Each line of the material below should be reproduced exactly.

◆ **INFORMATION SUPPLIED**
** Begin **

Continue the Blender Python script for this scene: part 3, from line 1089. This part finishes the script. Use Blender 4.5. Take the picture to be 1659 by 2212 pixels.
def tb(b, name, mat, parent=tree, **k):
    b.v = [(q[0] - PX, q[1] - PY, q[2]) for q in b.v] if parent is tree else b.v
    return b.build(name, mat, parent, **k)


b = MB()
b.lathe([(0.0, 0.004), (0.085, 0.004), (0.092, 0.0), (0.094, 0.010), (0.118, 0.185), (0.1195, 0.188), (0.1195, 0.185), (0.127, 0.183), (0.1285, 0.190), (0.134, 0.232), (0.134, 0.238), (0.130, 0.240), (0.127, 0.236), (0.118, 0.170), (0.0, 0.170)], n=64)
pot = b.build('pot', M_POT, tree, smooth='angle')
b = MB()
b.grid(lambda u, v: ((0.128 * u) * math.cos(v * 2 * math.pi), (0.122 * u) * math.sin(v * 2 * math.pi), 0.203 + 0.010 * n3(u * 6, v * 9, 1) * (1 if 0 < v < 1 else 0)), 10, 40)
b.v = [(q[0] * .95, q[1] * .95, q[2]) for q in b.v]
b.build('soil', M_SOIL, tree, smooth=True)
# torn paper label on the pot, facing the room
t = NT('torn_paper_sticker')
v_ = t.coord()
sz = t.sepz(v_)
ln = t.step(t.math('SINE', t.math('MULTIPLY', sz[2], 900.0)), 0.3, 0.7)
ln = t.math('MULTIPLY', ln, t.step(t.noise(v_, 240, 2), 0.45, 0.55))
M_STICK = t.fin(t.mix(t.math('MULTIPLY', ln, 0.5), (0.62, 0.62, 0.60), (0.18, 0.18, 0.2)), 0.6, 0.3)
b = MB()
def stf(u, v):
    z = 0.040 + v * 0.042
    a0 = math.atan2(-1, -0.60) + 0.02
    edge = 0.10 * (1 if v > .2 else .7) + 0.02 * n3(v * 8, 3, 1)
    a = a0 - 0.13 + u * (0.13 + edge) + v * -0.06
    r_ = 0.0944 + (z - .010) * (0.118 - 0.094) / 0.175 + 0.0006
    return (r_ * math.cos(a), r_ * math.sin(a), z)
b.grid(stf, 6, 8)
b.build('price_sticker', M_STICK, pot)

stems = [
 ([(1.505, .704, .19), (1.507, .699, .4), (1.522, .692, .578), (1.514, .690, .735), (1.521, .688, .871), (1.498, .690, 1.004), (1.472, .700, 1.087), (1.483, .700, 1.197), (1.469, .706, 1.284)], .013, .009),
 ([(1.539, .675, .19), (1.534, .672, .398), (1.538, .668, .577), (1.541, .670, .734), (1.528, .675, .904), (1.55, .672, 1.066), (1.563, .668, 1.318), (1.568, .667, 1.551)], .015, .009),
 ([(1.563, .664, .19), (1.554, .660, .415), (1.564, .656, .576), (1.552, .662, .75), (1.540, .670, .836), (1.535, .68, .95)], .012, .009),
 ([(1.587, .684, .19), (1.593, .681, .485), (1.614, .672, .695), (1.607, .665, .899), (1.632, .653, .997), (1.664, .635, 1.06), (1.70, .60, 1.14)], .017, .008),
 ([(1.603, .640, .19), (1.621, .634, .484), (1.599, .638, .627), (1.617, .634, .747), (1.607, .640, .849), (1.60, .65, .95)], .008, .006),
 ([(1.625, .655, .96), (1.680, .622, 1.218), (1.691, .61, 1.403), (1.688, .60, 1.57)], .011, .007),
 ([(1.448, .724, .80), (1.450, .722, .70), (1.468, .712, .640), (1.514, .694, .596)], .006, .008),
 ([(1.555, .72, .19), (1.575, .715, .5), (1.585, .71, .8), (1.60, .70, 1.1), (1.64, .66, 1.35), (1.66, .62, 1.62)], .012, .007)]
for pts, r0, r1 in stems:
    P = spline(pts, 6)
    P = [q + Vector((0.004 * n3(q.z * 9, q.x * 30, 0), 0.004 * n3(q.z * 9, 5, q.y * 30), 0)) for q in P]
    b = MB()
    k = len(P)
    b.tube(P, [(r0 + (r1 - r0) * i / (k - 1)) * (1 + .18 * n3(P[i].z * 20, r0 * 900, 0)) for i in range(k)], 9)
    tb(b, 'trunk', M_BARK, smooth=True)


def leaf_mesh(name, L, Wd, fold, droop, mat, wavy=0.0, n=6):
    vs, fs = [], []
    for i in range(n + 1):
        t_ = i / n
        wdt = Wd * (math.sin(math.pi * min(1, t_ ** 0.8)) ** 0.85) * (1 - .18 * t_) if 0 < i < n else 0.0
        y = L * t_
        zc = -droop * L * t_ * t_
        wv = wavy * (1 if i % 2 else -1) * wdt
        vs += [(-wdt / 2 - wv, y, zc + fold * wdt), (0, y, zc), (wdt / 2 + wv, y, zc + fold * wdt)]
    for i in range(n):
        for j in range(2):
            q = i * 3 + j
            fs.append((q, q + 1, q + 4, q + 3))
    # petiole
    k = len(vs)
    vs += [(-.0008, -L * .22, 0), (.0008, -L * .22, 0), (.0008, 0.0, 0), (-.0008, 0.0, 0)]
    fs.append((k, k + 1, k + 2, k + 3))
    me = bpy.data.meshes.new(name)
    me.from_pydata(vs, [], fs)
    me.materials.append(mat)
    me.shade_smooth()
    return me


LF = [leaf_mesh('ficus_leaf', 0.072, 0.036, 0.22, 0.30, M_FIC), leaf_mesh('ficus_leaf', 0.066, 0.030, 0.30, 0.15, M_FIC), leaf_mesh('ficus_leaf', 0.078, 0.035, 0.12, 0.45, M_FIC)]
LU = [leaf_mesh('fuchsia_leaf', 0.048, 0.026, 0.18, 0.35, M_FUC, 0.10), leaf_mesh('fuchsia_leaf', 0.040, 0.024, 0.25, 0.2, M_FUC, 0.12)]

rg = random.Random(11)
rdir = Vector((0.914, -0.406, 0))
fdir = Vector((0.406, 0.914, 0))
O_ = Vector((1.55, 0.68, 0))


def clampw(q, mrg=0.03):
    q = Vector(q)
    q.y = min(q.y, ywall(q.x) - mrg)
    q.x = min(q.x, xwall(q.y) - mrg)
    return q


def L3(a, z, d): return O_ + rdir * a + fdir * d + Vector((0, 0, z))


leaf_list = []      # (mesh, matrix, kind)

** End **

◆ **OUTPUT FOR THIS TASK**
Continue the Blender Python script for this scene: part 3, from line 1089. This part finishes the script. Use Blender 4.5. Take the picture to be 1659 by 2212 pixels.
def tb(b, name, mat, parent=tree, **k):
    b.v = [(q[0] - PX, q[1] - PY, q[2]) for q in b.v] if parent is tree else b.v
    return b.build(name, mat, parent, **k)


b = MB()
b.lathe([(0.0, 0.004), (0.085, 0.004), (0.092, 0.0), (0.094, 0.010), (0.118, 0.185), (0.1195, 0.188), (0.1195, 0.185), (0.127, 0.183), (0.1285, 0.190), (0.134, 0.232), (0.134, 0.238), (0.130, 0.240), (0.127, 0.236), (0.118, 0.170), (0.0, 0.170)], n=64)
pot = b.build('pot', M_POT, tree, smooth='angle')
b = MB()
b.grid(lambda u, v: ((0.128 * u) * math.cos(v * 2 * math.pi), (0.122 * u) * math.sin(v * 2 * math.pi), 0.203 + 0.010 * n3(u * 6, v * 9, 1) * (1 if 0 < v < 1 else 0)), 10, 40)
b.v = [(q[0] * .95, q[1] * .95, q[2]) for q in b.v]
b.build('soil', M_SOIL, tree, smooth=True)
# torn paper label on the pot, facing the room
t = NT('torn_paper_sticker')
v_ = t.coord()
sz = t.sepz(v_)
ln = t.step(t.math('SINE', t.math('MULTIPLY', sz[2], 900.0)), 0.3, 0.7)
ln = t.math('MULTIPLY', ln, t.step(t.noise(v_, 240, 2), 0.45, 0.55))
M_STICK = t.fin(t.mix(t.math('MULTIPLY', ln, 0.5), (0.62, 0.62, 0.60), (0.18, 0.18, 0.2)), 0.6, 0.3)
b = MB()
def stf(u, v):
    z = 0.040 + v * 0.042
    a0 = math.atan2(-1, -0.60) + 0.02
    edge = 0.10 * (1 if v > .2 else .7) + 0.02 * n3(v * 8, 3, 1)
    a = a0 - 0.13 + u * (0.13 + edge) + v * -0.06
    r_ = 0.0944 + (z - .010) * (0.118 - 0.094) / 0.175 + 0.0006
    return (r_ * math.cos(a), r_ * math.sin(a), z)
b.grid(stf, 6, 8)
b.build('price_sticker', M_STICK, pot)

stems = [
 ([(1.505, .704, .19), (1.507, .699, .4), (1.522, .692, .578), (1.514, .690, .735), (1.521, .688, .871), (1.498, .690, 1.004), (1.472, .700, 1.087), (1.483, .700, 1.197), (1.469, .706, 1.284)], .013, .009),
 ([(1.539, .675, .19), (1.534, .672, .398), (1.538, .668, .577), (1.541, .670, .734), (1.528, .675, .904), (1.55, .672, 1.066), (1.563, .668, 1.318), (1.568, .667, 1.551)], .015, .009),
 ([(1.563, .664, .19), (1.554, .660, .415), (1.564, .656, .576), (1.552, .662, .75), (1.540, .670, .836), (1.535, .68, .95)], .012, .009),
 ([(1.587, .684, .19), (1.593, .681, .485), (1.614, .672, .695), (1.607, .665, .899), (1.632, .653, .997), (1.664, .635, 1.06), (1.70, .60, 1.14)], .017, .008),
 ([(1.603, .640, .19), (1.621, .634, .484), (1.599, .638, .627), (1.617, .634, .747), (1.607, .640, .849), (1.60, .65, .95)], .008, .006),
 ([(1.625, .655, .96), (1.680, .622, 1.218), (1.691, .61, 1.403), (1.688, .60, 1.57)], .011, .007),
 ([(1.448, .724, .80), (1.450, .722, .70), (1.468, .712, .640), (1.514, .694, .596)], .006, .008),
 ([(1.555, .72, .19), (1.575, .715, .5), (1.585, .71, .8), (1.60, .70, 1.1), (1.64, .66, 1.35), (1.66, .62, 1.62)], .012, .007)]
for pts, r0, r1 in stems:
    P = spline(pts, 6)
    P = [q + Vector((0.004 * n3(q.z * 9, q.x * 30, 0), 0.004 * n3(q.z * 9, 5, q.y * 30), 0)) for q in P]
    b = MB()
    k = len(P)
    b.tube(P, [(r0 + (r1 - r0) * i / (k - 1)) * (1 + .18 * n3(P[i].z * 20, r0 * 900, 0)) for i in range(k)], 9)
    tb(b, 'trunk', M_BARK, smooth=True)


def leaf_mesh(name, L, Wd, fold, droop, mat, wavy=0.0, n=6):
    vs, fs = [], []
    for i in range(n + 1):
        t_ = i / n
        wdt = Wd * (math.sin(math.pi * min(1, t_ ** 0.8)) ** 0.85) * (1 - .18 * t_) if 0 < i < n else 0.0
        y = L * t_
        zc = -droop * L * t_ * t_
        wv = wavy * (1 if i % 2 else -1) * wdt
        vs += [(-wdt / 2 - wv, y, zc + fold * wdt), (0, y, zc), (wdt / 2 + wv, y, zc + fold * wdt)]
    for i in range(n):
        for j in range(2):
            q = i * 3 + j
            fs.append((q, q + 1, q + 4, q + 3))
    # petiole
    k = len(vs)
    vs += [(-.0008, -L * .22, 0), (.0008, -L * .22, 0), (.0008, 0.0, 0), (-.0008, 0.0, 0)]
    fs.append((k, k + 1, k + 2, k + 3))
    me = bpy.data.meshes.new(name)
    me.from_pydata(vs, [], fs)
    me.materials.append(mat)
    me.shade_smooth()
    return me


LF = [leaf_mesh('ficus_leaf', 0.072, 0.036, 0.22, 0.30, M_FIC), leaf_mesh('ficus_leaf', 0.066, 0.030, 0.30, 0.15, M_FIC), leaf_mesh('ficus_leaf', 0.078, 0.035, 0.12, 0.45, M_FIC)]
LU = [leaf_mesh('fuchsia_leaf', 0.048, 0.026, 0.18, 0.35, M_FUC, 0.10), leaf_mesh('fuchsia_leaf', 0.040, 0.024, 0.25, 0.2, M_FUC, 0.12)]

rg = random.Random(11)
rdir = Vector((0.914, -0.406, 0))
fdir = Vector((0.406, 0.914, 0))
O_ = Vector((1.55, 0.68, 0))


def clampw(q, mrg=0.03):
    q = Vector(q)
    q.y = min(q.y, ywall(q.x) - mrg)
    q.x = min(q.x, xwall(q.y) - mrg)
    return q


def L3(a, z, d): return O_ + rdir * a + fdir * d + Vector((0, 0, z))


leaf_list = []      # (mesh, matrix, kind)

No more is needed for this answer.